In this week's Art Seen, James Dignan looks at works by Neil Dawson, Jenni Stringleman, Pauline Bellamy.
''New Works'', Neil Dawson (Milford Gallery)
Neil Dawson is arguably the country's finest creator of metallic public sculptures, his work gracing locations from Dunedin Public Art Gallery's atrium to Wellington's Civic Plaza. He also works on a smaller scale, producing playful intricate geometries of painted steel, and it is these which currently grace Milford Gallery.
Dawson's work makes use of natural and structural motifs which he replicates to produce fractal-like patterns. Ferns and swallows become entrancing traceries, the sculptor's bowed and spherical works creating doppelgangers of shadow which enhance the effect of the steel.
In several pieces, such as Murmur Dome (Silver), the rear side has been powder-coated in rich colour to tint this shadowy companion, producing a warm radiance behind the sculpture.
Colour is also of importance in several of the architecturally inspired Mirror works, the differing hues turning the symmetry of the pieces into solid form and reflection. These sculptures, which are based on the architecture of the Milford Gallery's exterior, are a playful examination of where an art space begins and ends.
A more sombre yet powerful work is the double spire of Phoenix, one of the Christchurch-based artist's meditations on what the city lost in substance and gained in strength in the 2011 earthquake.
''Utopia'', Jenni Stringleman (Gallery De Novo)
Jenni Stringleman produces bright, warm paintings in which flowers blur into angular panes of light, becoming a painted equivalent of stained-glass windows.
In her current exhibition, ''Utopia'', we are presented with a series of such images, ranging from the near-realism of her Ngataringa works to the ebullient abstraction of The Spark and Valbonne. The emphasis of these paintings is not so much to duplicate the flowers as they appear, as to capture their essential nature, to try to recreate the feeling of being surrounded by colour on a warm summer's day.
Stringleman works by creating images in charcoal, then blurring and drawing over these lines before applying thin veneers of oil paint.

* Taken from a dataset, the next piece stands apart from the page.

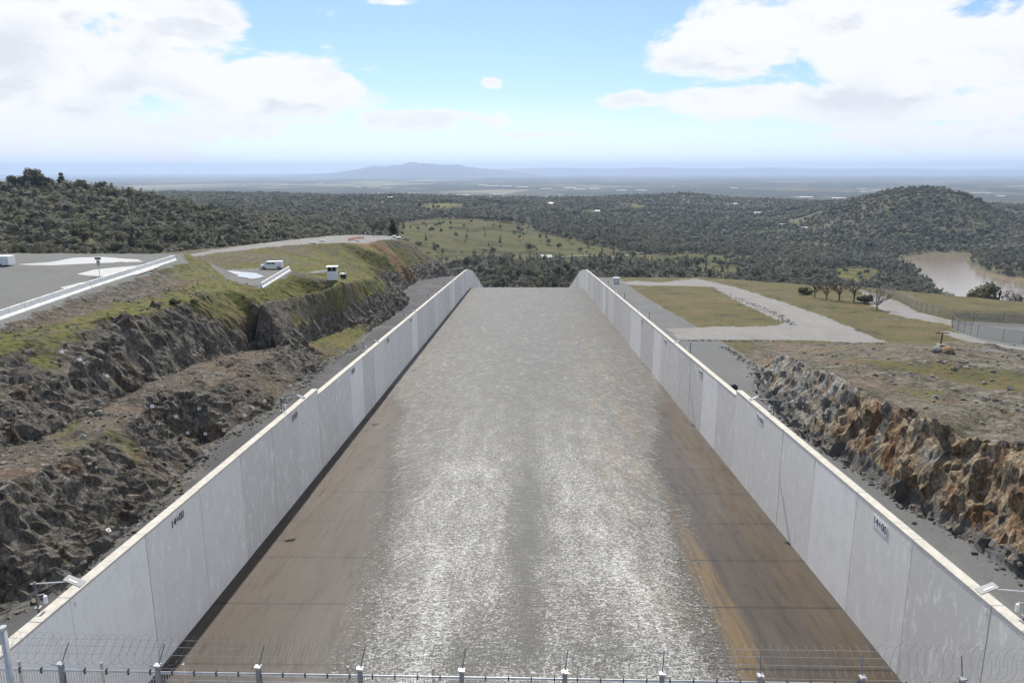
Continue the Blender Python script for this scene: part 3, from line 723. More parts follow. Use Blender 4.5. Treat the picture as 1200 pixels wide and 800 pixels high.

Finally, heavy, heady slabs of flat colour are placed over this to complete what is as much a palimpsest as a canvas.
Many of the works on display take their titles from mythical fantasy lands - Shangri-La, Xanadu, Arcadia - as if to suggest that these worlds of colour and flower are not real, but are an embodiment of what we would wish such worlds to be.
The exhibition is completed by two nude studies, each of which uses a similar synchromism-inspired approach to produce memorable art.
''North to Alaska'', Pauline Bellamy (Bellamys Gallery)
A trip to the United States' northern frontier has energised Pauline Bellamy into producing a fine series of works based on the trip north to Alaska.
Alaska is simultaneously challengingly different yet somehow familiar. A remote land of forests, wildlife and small settlements, it is in some ways like Fiordland with the dial turned up to 11. At the same time, it has the air of a somewhat forgotten outpost of America, known for its extreme cold and usurped for its mineral wealth, but otherwise largely ignored.
It is this atmosphere and these contradictions which pervade much of Bellamy's work. The astonishing scenery captured in images such as Glacier Bay and Bry Mwy Glacier sits uneasily yet appropriately against the drab cityscape shown in Ketchikan Rain and the head-on meeting of animal and industry in Black Bear, Anchorage. It is, to some extent, the animals which win out - in this exhibition, even if not in reality - with an impressive series of etchings of Alaskan wildlife and painted bird studies.
The scenes of Alaska's wilderness are particularly fine, whether they be naturalistic (as with the exhibition's lovely titular work) or reduced to the heavily stylised forms of ice floe and reflecting water epitomised by Leaving College Fjord.